◆ Your instructions
Locate every line in the material below that has the word "Python". Copy each of those lines.

================================

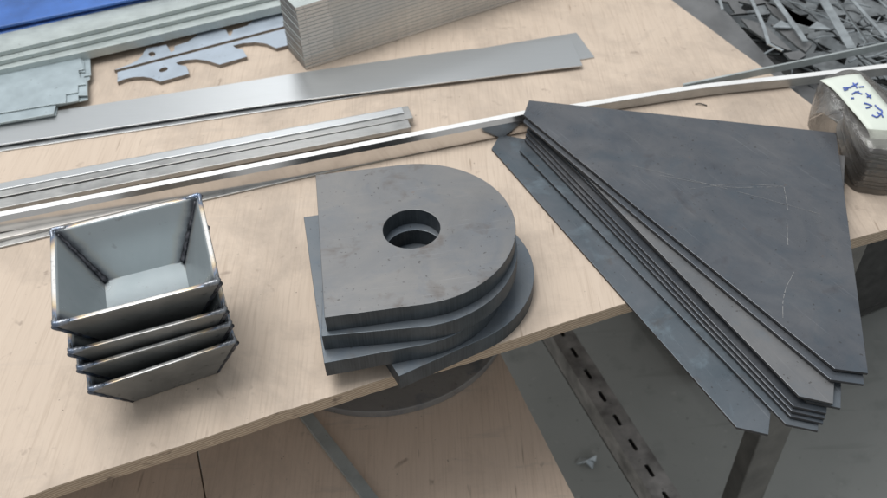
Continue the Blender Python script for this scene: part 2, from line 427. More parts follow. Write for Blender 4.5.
# frame rails and legs (table axes)
def tb(u, v): return F4+U*u+V*v      # table axes from a point of the front edge near the leg
def rail(name, u0, u1, v0, v1, z0, z1, m):
    return child_plate(name, [[tb(u0, v0), tb(u1, v0), tb(u1, v1), tb(u0, v1)]], z0, z1, [m, m], tbl, TO, .002)
rail('frame_rail', -1.5, -.05, .10, .14, -.065, -.0155, M['dark'])
rail('frame_rail', -.035, .02, .072, 1.15, -.065, -.0155, M['dark'])
rail('frame_rail', -1.5, -.05, 1.1, 1.15, -.065, -.0155, M['dark'])
rail('leg', -.015, .036, .006, .034, FZ, -.0155, M['legsteel'])
rail('leg', -1.50, -1.44, .006, .066, FZ, -.0155, M['legsteel'])
rail('leg', -.035, .025, 1.16, 1.22, FZ, -.0155, M['legsteel'])
rail('leg', -1.50, -1.44, 1.16, 1.22, FZ, -.0155, M['legsteel'])
# lower shelf: two boards
SZ = -.25
RZ = -.42
e1, e2 = PX([(502, 357), (574.6, 498)], SZ); ed = (e2-e1).normalized(); el = Vector((ed.y, -ed.x))
if el.x > 0: el = -el
a1 = e1-ed*.35; a2 = e2+ed*.30
s1, s2 = PX([(201, 448), (201, 498)], SZ)
wseam = abs((s1-e1).dot(el)); wseam2 = abs((s2-e1).dot(el)); wseam = (wseam+wseam2)/2
def jl(pts, amp=.0008):
    out = []
    for i in range(len(pts)): out += chain(Vector(pts[i]), Vector(pts[(i+1) % len(pts)]), 24, amp, i+11)
    return out
child_plate('shelf_board', [jl([a1, a2, a2+el*(wseam-.001), a1+el*(wseam-.001)])], SZ-.015, SZ, [M['ply_shelf'], M['edge']], tbl, TO)
child_plate('shelf_board', [jl([a1+el*(wseam+.001), a2+el*(wseam+.001), a2+el*1.3, a1+el*1.3])], SZ-.015, SZ-.0015, [M['ply_shelf'], M['edge']], tbl, TO)
for k in (.25, 1.1):
    child_plate('shelf_rail', [[a1+el*k, a2+el*k, a2+el*(k+.04), a1+el*(k+.04)]], SZ-.056, SZ-.0155, [M['dark'], M['dark']], tbl, TO, .001)
# slotted steel angle beside the shelf
q1, q2 = PX([(560, 350), (661, 512)], RZ+.004); qd = (q2-q1).normalized(); qn = Vector((-qd.y, qd.x))
p1, p2 = PX([(587, 352), (684, 501)], RZ+.004)
qw = abs((p1-q1).dot(qn))*.5+abs((p2-q1).dot(qn))*.5
if (p1-q1).dot(qn) < 0: qn = -qn
L0, L1 = -.25, .75
outer = [q1+qd*L0, q1+qd*L1, q1+qd*L1+qn*qw, q1+qd*L0+qn*qw]
holes = []
k = -.20
sp_px = PX([(592.5, 372), (606, 394), (621, 417.5), (636.5, 442), (653, 469)], RZ+.004)
sl = [(p-q1).dot(qd) for p in sp_px]; stp = (sl[-1]-sl[0])/4
for i in range(-6, 12):
    c0 = q1+qd*(sl[0]+stp*i)+qn*qw*.50; a_, b2 = .0105, .0028
    if sl[0]+stp*i < L0+.03 or sl[0]+stp*i > L1-.03: continue
    pts = []
    for j in range(12):
        an = -PI/2+PI*j/11; pts.append(c0+qd*(a_-b2+b2*math.cos(an))+qn*b2*math.sin(an))
    for j in range(12):
        an = PI/2+PI*j/11; pts.append(c0+qd*(-(a_-b2)+b2*math.cos(an))+qn*b2*math.sin(an))
    holes.append([(p.x, p.y) for p in pts])
child_plate('slotted_rail', [outer]+holes, RZ+.001, RZ+.004, [M['slot'], M['slot']], tbl, TO, .0004)
child_plate('dark_slot_backing', [[q1+qd*L0, q1+qd*L1, q1+qd*L1+qn*qw, q1+qd*L0+qn*qw]], RZ-.040, RZ-.037, [M['dark'], M['dark']], tbl, TO, .0004)  # dark plate added underneath so that the slots look dark
child_plate('rail_flange', [[q1+qd*L0+qn*(qw-.003), q1+qd*L1+qn*(qw-.003), q1+qd*L1+qn*qw, q1+qd*L0+qn*qw]], RZ-.0365, RZ+.0008, [M['slot'], M['slot']], tbl, TO, .0004)
child_plate('rail_flange', [[q1+qd*L0, q1+qd*L1, q1+qd*L1+qn*.003, q1+qd*L0+qn*.003]], RZ-.036, RZ+.0008, [M['slot'], M['slot']], tbl, TO, .0004)

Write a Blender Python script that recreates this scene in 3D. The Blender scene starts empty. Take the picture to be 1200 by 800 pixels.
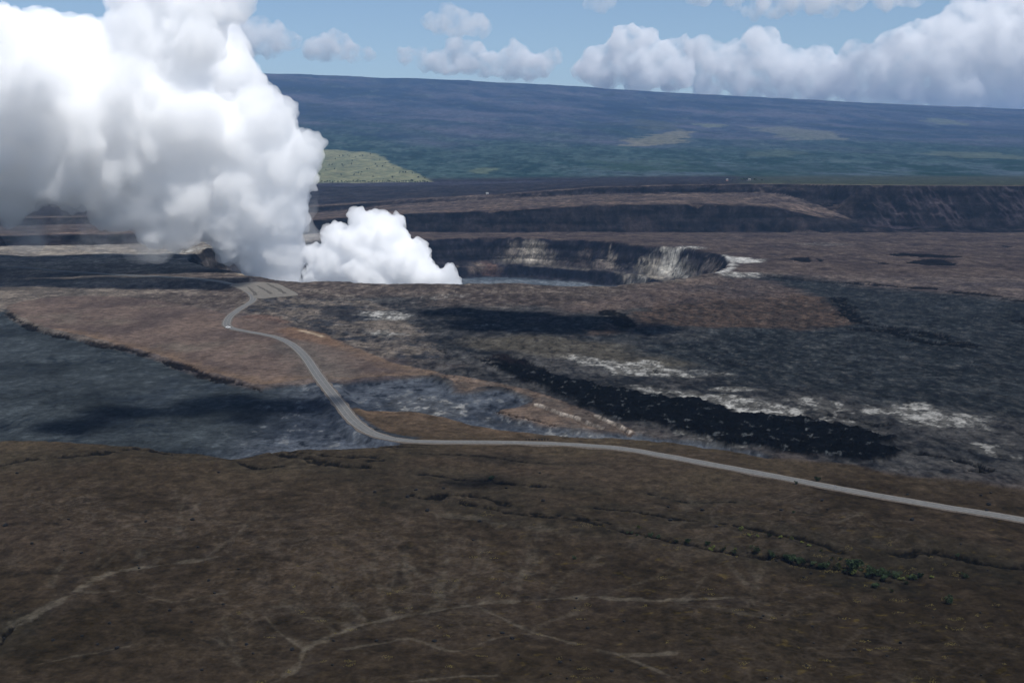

================================

◆ Response to the exercise
Continue the Blender Python script for this scene: part 2, from line 427. More parts follow. Write for Blender 4.5.
Write a Blender Python script that recreates this scene in 3D. The Blender scene starts empty. Take the picture to be 1200 by 800 pixels.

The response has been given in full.